All these men that interpreted and misinterpreted God’s will around Rizpah, outside of her control, that used her and took her body and then took her children. Who saw her? … Who noticed her?
As I watch her fight, I mull it over, drawn to her name. Rizpah – a strange sounding mix of syllables on my tongue, a combination of Hebrew verbs: ratsaph, meaning to fit together without gaps and resheph: a glowing/live coal. Most scholars say it meant a “cooking stone.”
But when I look into the clues hidden in those old stories, I am captured by the verb resheph – used when a Seraphim pulls a glowing coal from the altar and touches Isaiah’s lips, burning away the accusation inside the prophet’s heart that his lips were unclean, and he was unfit to be in the presence of his God. It was a fiery coal that somehow burnt away his fear and his shame; helped him remember that he was safe and loved by his God, gave him the peace to stay and listen and be at one with his God. It’s the same verb also used when an angel made food over live coals for Elijah while he slept – to give him strength to walk his long road through the desert until he found his God.
That’s when I see it – how she glowed like that live coal. How she refused to give up on the respect due her sons’ bodies. How she stayed visible on that hillside, a defiant spark against the dark, focused on protection, determined not to turn away from the mess of it, from the pain of it. She didn’t take them down. She didn’t wail at David’s feet. She didn’t spread rebellion and hate. She only stayed with them. She was love, and in that grief she was also a soft rebuke to the senseless cycle of killing. To a god who might condone it and demand it. Her fierce, relentless heart was an ember that worked its way through the city of Gibeah until it found its way to David’s lips. She reminded him of what love and respect looked like. Of the worth in those bodies that had carried God’s treasure inside them. Rizpah made David remember his brotherhood with Jonathan and his respect for Saul – the way God had chosen Saul first. It was Rizpah’s silent, intense protection and her unwavering focus on what mattered that provoked David into going out and collecting them all – Saul and Jonathan and their boys bringing them all to a proper grave.
I think Rizpah is God’s heart in this part of the story. She exposes where Jesus stood in the senseless massacre that just goes on and on between men who use God to kill and take revenge.

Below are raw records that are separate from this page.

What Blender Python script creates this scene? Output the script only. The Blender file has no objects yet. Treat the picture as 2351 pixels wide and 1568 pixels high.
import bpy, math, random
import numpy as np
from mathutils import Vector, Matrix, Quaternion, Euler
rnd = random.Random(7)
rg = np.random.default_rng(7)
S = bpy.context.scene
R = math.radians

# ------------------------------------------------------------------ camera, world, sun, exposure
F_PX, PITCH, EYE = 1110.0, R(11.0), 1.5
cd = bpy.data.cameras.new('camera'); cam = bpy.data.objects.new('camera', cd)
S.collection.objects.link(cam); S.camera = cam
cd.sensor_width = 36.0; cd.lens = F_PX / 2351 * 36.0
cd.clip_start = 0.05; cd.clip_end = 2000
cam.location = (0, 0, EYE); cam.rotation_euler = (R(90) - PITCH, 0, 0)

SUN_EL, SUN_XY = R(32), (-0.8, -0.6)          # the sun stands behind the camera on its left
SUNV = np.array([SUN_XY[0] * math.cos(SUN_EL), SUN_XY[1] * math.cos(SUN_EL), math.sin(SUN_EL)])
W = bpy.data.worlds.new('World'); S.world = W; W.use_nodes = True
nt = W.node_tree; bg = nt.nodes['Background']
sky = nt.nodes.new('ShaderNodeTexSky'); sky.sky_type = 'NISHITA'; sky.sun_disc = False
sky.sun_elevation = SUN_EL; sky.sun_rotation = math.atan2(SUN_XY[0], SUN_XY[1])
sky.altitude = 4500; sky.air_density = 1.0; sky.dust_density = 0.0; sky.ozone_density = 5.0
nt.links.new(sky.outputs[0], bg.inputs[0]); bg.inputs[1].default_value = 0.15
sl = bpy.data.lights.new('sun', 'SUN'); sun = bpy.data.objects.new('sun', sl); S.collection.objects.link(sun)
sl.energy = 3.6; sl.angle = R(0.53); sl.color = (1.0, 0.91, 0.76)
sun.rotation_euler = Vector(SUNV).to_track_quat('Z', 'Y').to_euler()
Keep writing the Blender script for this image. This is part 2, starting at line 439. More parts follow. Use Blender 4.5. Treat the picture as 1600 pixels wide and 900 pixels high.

He’s standing guard with that crazy widow, in the smoke and the scent of death and the agony of grief. Watching with intense concentration those who’re tossed away as afterthoughts. Keeping company with the dead and the innocent. Looking into and noticing the fire in the concubine that had been passed around and looked over…
What if Rizpah is what ended the famine – not David, not the “just” killing?
I think Jesus sat with her as she screamed and shivered, stood on that hillside while she pummelled him with her fists and her fury and protected her as she broke. I think he waited until she was ready to let go, until enough time had passed that it couldn’t have been in answer to David’s actions. And then he sent the rain, the soft embrace of water to wash away the ashes, the scent of death, to wipe her tears away. Jesus saw Rizpah. He watched her glow as she pieced love and rebuke together into a hot coal for Gibeah and David. He held that coal with her. Didn’t turn away from her fury and her grief. He bore her accusations, her pain. And in that strange redemptive circle of his, maybe he let a concubine help save Gibeah (see Judges 19-21 for reference).